5 Şubat 2009 Perşembe

ev

Evde oturmaya fena alışıyorum galiba. Üstünde ne olduğunu umursamadan oturduğun bir başka yer olabilir mi?

Büyük Patron merak etmiş nasıl olduğumu. Sabah uğrayıverdi. Patron geldiğinde Mük uyuyordu. 
- Görüyor musun Patron. Diye soruyorum. Benim amacım 'gambazcı çalışan rolü oynamak' fakat sanırım o bambaşka bir şey anlıyor.
- (Fısıltıyla) Kim bu? Diye soruyu bana gönderiyor.
- Boşver. Diyorum.

Şu meşhur Japon bahçemi merak ediyor. Ona orada bir kahve ısmarlayabileceğimi söyleyerek bahçeciğime götürüyorum. Bayılıyor. Bu adam, yirmi dört dönüm arazi üzerine bu bahçenin gerçeğini dikip iklimlendirme yatırımlarını bile yapabilecekken, benim ufacık bahçeciğime bayılıyor.
Harika değil mi? Değil. Anahtar kelime: Tembellik. Kendisininkini yapmaya uğraşacağına başkasının ufacık şeysine bayılmaca. Ahh. Bu davranış bana çok tanıdık geliyor nedense. Neyse, uzatmıyorum konuyu farkındaysanız.

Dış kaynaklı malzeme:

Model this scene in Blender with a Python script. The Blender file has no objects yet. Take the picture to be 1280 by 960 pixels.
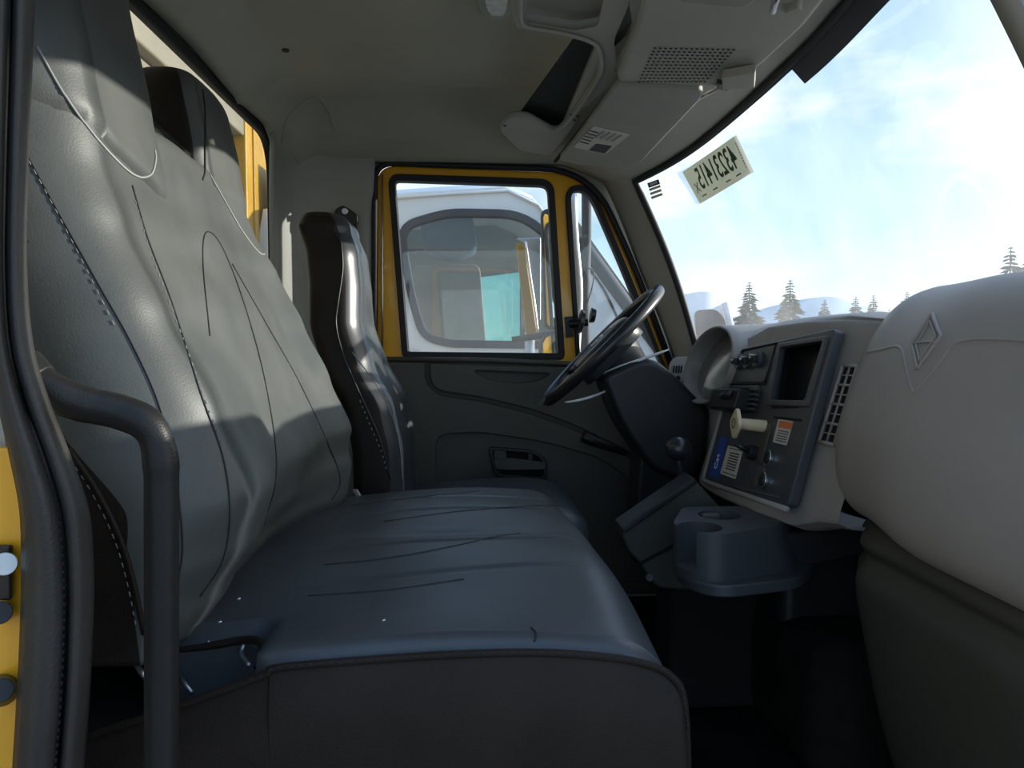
import bpy, bmesh, math, random
from mathutils import Vector, Matrix, Euler
from mathutils.bvhtree import BVHTree
random.seed(7)
S = bpy.context.scene
COL = S.collection
# ------------------------------------------------------------------ camera
EZ = 2.0                      # eye height above the ground
F = 960.0                     # focal length in pixels of the 1280x960 frame
CY, CX = 590.0, 425.0         # where the cross-cab direction (+Y) vanishes
yaw = math.atan((640 - CY) / F); pitch = math.atan((480 - CX) / F)
cd = bpy.data.cameras.new('camera'); cam = bpy.data.objects.new('camera', cd); COL.objects.link(cam)
cd.sensor_width = 36; cd.lens = F / 1280 * 36; cd.clip_start = 0.02; cd.clip_end = 2000
cam.location = (0, 0, EZ)
cam.rotation_euler = Euler((math.pi/2 - pitch, 0, -yaw), 'XYZ')
S.camera = cam
RM = cam.rotation_euler.to_matrix()
# ------------------------------------------------------------------ sky, sun, exposure
SUN_DIR = Vector((0.965, 0.17, 0.170)).normalized()      # towards the low winter sun ahead of the truck
w = bpy.data.worlds.new('sky'); S.world = w; w.use_nodes = True
nt = w.node_tree; nt.nodes.clear()
def N(t, **k):
    n = nt.nodes.new(t)
    for a, b in k.items(): setattr(n, a, b)
    return n
L = nt.links.new
tc = N('ShaderNodeTexCoord'); sep = N('ShaderNodeSeparateXYZ'); L(tc.outputs['Generated'], sep.inputs[0])
ramp = N('ShaderNodeValToRGB'); L(sep.outputs[2], ramp.inputs[0])
e = ramp.color_ramp.elements
e[0].position = 0.0; e[0].color = (0.80, 0.90, 0.97, 1); e[1].position = 0.75; e[1].color = (0.20, 0.42, 0.80, 1)
q = e.new(0.14); q.color = (0.48, 0.70, 0.88, 1)
q = e.new(0.36); q.color = (0.28, 0.50, 0.80, 1)
mp = N('ShaderNodeMapping'); mp.inputs['Scale'].default_value = (1.6, 1.6, 4.2); mp.inputs['Location'].default_value = (0.35, 1.1, 0.4)
L(tc.outputs['Generated'], mp.inputs[0])
cl = N('ShaderNodeTexNoise'); cl.inputs['Scale'].default_value = 1.7; cl.inputs['Detail'].default_value = 7; cl.inputs['Roughness'].default_value = 0.55
L(mp.outputs[0], cl.inputs['Vector'])
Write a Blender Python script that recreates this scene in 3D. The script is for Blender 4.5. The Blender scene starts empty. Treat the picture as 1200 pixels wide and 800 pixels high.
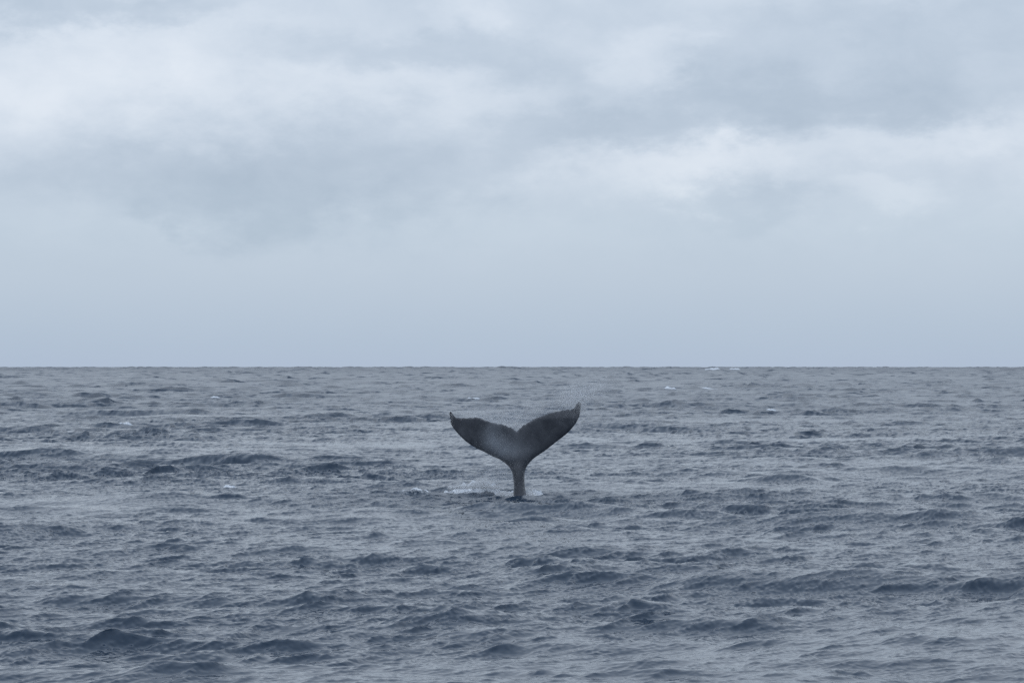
import bpy, bmesh, math, random
import numpy as np
from mathutils import Vector, geometry, noise

random.seed(7)
sc = bpy.context.scene
col = sc.collection

# ----------------------------------------------------------------------------- camera
FPX = 3700.0                     # focal length in pixels of the 1200 px wide photograph
EYE_ROW = 426.6                  # row of eye level (the curved sea drops the horizon 4.4 px lower)
CAM_H = 4.54                     # metres above the water
EARTH_R = 6.371e6
cam_data = bpy.data.cameras.new('camera')
cam_data.sensor_width = 36.0
cam_data.lens = FPX * 36.0 / 1200.0
cam_data.clip_start = 0.5
cam_data.clip_end = 60000.0
cam = bpy.data.objects.new('camera', cam_data)
col.objects.link(cam)
cam.location = (0, 0, CAM_H)
cam.rotation_euler = (math.pi / 2 + math.atan((EYE_ROW - 400.0) / FPX), 0, 0)
sc.camera = cam

# ----------------------------------------------------------------------------- exposure, film
sc.view_settings.view_transform = 'Standard'
sc.view_settings.look = 'None'
sc.view_settings.exposure = 0.0
sc.view_settings.gamma = 1.0
sc.view_settings.use_curve_mapping = False
sc.render.engine = 'CYCLES'
sc.cycles.use_denoising = False
sc.cycles.max_bounces = 6

# ----------------------------------------------------------------------------- sun and sky
SUN_EL, SUN_AZ = math.radians(58), math.radians(215)      # azimuth clockwise from +Y (view direction)
sd = bpy.data.lights.new('sun', 'SUN')
sd.energy = 0.5
sd.angle = math.radians(35)
sd.color = (1.0, 0.985, 0.97)
sun = bpy.data.objects.new('sun', sd)
col.objects.link(sun)
sdir = Vector((math.sin(SUN_AZ) * math.cos(SUN_EL), math.cos(SUN_AZ) * math.cos(SUN_EL), math.sin(SUN_EL)))
sun.rotation_euler = (-sdir).to_track_quat('-Z', 'Y').to_euler()

world = bpy.data.worlds.new('World')
sc.world = world
world.use_nodes = True
WT = world.node_tree
WT.nodes.clear()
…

Madam De Le Patronaj arıyor bizimkini. Çöreğini istiyor kızdan. Kız taksiye atlayıp getiriyor benim eve kadar. Bir tanecik çörek! 
- Patron, diyorum, bir tanecik çörek için kıza benim adresimi öğretmenin alemi var mı?
- (Beni dinlemiyor bile) şuradaki şey Bonzai mi diye soruyor.

Elbette Bonzai! Moshi moshi: Burası benim çakma Japon bahçem diyorum.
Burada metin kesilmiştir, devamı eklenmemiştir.